Von: Dr. Georg Weißenfels

BVerfG – Beschluss vom 25.05.2020 – 1 BvR 1060/20

  • Betroffener unterliegt in letzter Instanz im Erbscheinverfahren
  • Eine Verfassungsbeschwerde gegen die Entscheidung ist unzulässig
  • Erbrecht kann auch nach Abschluss des Erbscheinverfahrens durch eine Erbenfeststellungsklage geltend gemacht werden 

Das Bundesverfassungsgericht hatte sich mit einer Verfassungsbeschwerde gegen einen Beschluss eines Oberlandesgerichts zu beschäftigen.

Das OLG hatte eine Beschwerde gegen eine Erbscheinsentscheidung eines Nachlassgerichts zurückgewiesen.

Der Beschwerdeführer war dabei nicht nur mit dem Inhalt der Entscheidung des OLG unzufrieden, sondern machte auch geltend, dass im Erbscheinverfahren von den Gerichten massive Verfahrensfehler begangen worden waren.

Verfassungsbeschwerde ist offensichtlich unzulässig

Das Bundesverfassungsgericht wollte sich mit den Vorwürfen gegen die im Nachlassverfahren ergangenen Entscheidungen aber im Einzelnen gar nicht näher befassen, sondern nahm die Verfassungsbeschwerde erst gar nicht zur Entscheidung an.

Das Verfassungsgericht beurteilte die Verfassungsbeschwerde als offensichtlich unzulässig.

Der Beschwerdeführer habe nämlich, so das Verfassungsgericht in der Begründung seiner Entscheidung, nicht berücksichtigt, dass man das Verfassungsgericht erst und nur dann anrufen könne, wenn der Rechtsweg in der Angelegenheit erschöpft ist und dem Betroffenen keine andere Möglichkeit offen steht, die behauptete Grundrechtsverletzung rückgängig zu machen.

Bei einem Erbscheinverfahren, das nicht zu dem vom Betroffenen gewünschten Ergebnis geführt habe, bestehe aber, so das Verfassungsgericht, allemal noch die Möglichkeit, sein Ziel durch eine so genannte Erbenfeststellungsklage vor den Zivilgerichten zu verfolgen.
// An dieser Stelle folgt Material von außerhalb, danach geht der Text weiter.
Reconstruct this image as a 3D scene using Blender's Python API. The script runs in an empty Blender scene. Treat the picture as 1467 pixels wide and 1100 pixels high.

Keine Bindung des Zivilgerichts an die Entscheidung zum Erbschein

Die Zivilgerichte seien bei einer solchen Erbenfeststellungsklage auch nicht an das Ergebnis des Erbscheinsverfahrens gebunden, sondern könnten über das streitige Erbrecht neu und gegebenenfalls auch komplett anders entscheiden.

Der Vorrang einer Erbenfeststellungsklage vor einer Verfassungsbeschwerde gelte auch nicht nur in den Fällen, in denen es dem Betroffenen um die inhaltliche Überprüfung der Entscheidung in der Erbsache geht.

Dem Betroffenen sei es vielmehr unbenommen, im Rahmen der  Erbenfeststellungsklage auch mögliche Verfahrensverstöße in dem Erbscheinverfahren von den Zivilgerichten korrigieren zu lassen.

Auch einer Verletzung von Grundrechten im Erbscheinverfahren könne auf diesem Weg abgeholfen werden.

Im Ergebnis musste der Betroffene nach dieser Entscheidung des Verfassungsgerichts eine Feststellungsklage vor den Zivilgerichten anstrengen, um doch noch zu seinem (Erb-) Recht zu kommen.